Architecture in downtown Charlotte faces something new: limits.

For forty years, using excavators, bulldozers, and cranes, armies of workers dug holes in the ground and built the sky-scraping towers that help define this city, feeding its bumptious pride.

"We’ve been lulled into the feeling that growth always happens," says Tom Hanchett, historian at Levine Museum of the New South. No more. With the big banks in turmoil and a bitter recession, it’s as if a giant "STOP" sign stands at Trade and Tryon. Developers and the corporate clients they work with hesitate to put out even one square foot of new construction.  

It would be foolhardy to count out Charlotte. But it may be time to declare the end of an era. Call it the second boom.
The first boom happened in the early decades of the twentieth century, when Charlotte became North Carolina’s largest city.
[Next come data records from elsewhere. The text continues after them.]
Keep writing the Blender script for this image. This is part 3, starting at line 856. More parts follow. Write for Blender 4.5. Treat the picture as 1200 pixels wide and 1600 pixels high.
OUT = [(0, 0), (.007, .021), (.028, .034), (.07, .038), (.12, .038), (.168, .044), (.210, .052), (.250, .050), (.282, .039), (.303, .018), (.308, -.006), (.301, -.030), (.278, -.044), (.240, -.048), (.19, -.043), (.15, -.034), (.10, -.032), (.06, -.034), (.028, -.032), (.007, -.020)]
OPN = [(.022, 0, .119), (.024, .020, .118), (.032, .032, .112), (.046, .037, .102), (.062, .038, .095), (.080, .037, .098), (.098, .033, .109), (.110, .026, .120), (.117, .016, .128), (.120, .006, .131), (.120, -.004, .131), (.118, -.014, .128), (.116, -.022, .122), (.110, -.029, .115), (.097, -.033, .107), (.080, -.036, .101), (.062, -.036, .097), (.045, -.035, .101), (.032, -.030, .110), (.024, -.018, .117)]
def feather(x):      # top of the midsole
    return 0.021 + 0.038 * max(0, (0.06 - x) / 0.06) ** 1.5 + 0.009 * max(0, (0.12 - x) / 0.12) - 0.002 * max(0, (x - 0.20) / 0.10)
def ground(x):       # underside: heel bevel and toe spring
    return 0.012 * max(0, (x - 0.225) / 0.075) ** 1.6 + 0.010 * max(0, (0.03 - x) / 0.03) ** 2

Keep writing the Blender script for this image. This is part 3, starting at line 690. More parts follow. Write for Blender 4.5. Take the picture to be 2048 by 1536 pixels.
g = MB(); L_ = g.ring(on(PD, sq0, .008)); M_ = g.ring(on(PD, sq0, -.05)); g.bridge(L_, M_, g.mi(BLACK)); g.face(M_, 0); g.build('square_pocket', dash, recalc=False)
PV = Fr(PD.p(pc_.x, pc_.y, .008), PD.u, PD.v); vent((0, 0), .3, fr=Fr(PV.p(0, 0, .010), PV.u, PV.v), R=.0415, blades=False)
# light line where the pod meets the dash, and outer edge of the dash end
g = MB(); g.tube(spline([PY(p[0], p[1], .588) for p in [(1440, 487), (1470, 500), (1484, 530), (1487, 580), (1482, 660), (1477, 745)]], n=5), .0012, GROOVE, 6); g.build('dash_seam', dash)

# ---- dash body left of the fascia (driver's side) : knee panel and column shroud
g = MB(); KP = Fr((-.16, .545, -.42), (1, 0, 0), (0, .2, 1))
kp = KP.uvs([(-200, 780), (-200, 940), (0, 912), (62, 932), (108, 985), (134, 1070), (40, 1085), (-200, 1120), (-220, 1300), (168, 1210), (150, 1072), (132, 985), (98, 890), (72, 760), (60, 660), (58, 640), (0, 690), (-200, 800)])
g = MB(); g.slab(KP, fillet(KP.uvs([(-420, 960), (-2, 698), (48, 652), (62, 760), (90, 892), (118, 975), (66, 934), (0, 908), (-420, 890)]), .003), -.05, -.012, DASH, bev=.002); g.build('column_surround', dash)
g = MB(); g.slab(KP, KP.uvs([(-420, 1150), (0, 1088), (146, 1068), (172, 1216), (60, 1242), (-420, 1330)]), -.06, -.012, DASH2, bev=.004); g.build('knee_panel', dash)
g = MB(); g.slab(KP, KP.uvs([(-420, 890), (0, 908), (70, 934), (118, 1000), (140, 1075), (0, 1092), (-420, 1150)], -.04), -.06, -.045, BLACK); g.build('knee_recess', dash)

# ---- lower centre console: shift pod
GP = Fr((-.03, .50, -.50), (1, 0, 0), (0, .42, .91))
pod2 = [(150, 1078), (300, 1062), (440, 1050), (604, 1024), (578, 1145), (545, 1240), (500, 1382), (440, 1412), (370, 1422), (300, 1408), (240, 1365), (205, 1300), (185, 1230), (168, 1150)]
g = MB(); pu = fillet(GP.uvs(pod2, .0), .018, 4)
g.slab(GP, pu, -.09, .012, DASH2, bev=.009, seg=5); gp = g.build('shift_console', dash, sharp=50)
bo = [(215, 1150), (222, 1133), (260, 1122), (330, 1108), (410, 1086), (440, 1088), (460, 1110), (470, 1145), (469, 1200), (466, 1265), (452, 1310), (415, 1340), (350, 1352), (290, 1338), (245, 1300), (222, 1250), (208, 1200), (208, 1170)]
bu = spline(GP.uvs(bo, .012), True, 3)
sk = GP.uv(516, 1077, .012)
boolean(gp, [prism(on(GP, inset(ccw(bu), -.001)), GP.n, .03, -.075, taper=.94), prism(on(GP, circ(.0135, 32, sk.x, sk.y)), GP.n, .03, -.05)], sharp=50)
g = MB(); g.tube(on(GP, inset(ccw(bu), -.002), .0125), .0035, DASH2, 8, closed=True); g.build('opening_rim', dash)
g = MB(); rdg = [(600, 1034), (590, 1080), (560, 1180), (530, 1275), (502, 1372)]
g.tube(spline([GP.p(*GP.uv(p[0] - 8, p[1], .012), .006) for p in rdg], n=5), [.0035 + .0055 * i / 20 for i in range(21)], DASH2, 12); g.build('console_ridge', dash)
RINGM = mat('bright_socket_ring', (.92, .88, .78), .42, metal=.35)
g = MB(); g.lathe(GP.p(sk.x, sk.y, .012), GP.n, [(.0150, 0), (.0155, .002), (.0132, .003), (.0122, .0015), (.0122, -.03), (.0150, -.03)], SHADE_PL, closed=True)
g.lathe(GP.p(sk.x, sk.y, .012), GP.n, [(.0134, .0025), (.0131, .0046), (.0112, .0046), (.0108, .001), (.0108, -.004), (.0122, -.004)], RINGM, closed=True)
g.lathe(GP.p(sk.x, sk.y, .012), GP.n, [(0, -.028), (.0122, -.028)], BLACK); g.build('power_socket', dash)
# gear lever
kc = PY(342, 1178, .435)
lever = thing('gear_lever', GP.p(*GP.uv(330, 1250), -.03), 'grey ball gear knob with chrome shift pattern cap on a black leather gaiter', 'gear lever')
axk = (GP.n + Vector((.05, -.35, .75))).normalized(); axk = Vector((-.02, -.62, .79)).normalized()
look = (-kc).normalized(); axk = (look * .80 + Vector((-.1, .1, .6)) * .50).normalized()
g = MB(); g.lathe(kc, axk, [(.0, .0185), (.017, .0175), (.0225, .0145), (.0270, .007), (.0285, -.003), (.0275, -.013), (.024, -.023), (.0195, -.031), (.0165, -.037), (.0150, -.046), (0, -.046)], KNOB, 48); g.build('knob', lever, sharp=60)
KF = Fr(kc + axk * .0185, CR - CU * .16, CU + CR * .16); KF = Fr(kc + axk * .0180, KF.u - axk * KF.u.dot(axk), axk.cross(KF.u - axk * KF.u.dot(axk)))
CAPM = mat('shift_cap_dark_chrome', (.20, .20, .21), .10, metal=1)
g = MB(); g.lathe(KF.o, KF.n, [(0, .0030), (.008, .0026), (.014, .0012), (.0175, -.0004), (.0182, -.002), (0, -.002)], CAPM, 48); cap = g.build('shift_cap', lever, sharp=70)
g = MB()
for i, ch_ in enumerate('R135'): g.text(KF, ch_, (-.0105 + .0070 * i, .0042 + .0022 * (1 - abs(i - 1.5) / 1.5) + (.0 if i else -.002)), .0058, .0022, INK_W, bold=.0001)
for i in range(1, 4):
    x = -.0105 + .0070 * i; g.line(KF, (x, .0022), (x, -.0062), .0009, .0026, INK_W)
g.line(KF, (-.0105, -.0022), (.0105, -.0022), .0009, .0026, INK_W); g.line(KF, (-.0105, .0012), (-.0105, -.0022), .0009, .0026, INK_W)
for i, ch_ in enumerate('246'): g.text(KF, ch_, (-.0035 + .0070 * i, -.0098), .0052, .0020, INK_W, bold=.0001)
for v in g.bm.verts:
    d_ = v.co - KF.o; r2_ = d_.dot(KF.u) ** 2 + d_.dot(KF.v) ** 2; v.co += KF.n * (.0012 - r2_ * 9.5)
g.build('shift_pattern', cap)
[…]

The first skyscrapers sprouted and downtown’s residential areas began to fade as the suburbs grew. When the Depression ended the boom, downtown’s look for the next thirty years was set.  

Much of what defined that look, such as the large department stores Belk and Efird’s, is gone. But several buildings with character and personality from that era still stand. Built in 1924, the seventeen-story Johnston Building (now Fifth Third Bank) near Third and South Tryon streets was briefly Charlotte’s tallest building. Designed by New York architect William Lee Stoddard and decorated with classical details, it remains a gem.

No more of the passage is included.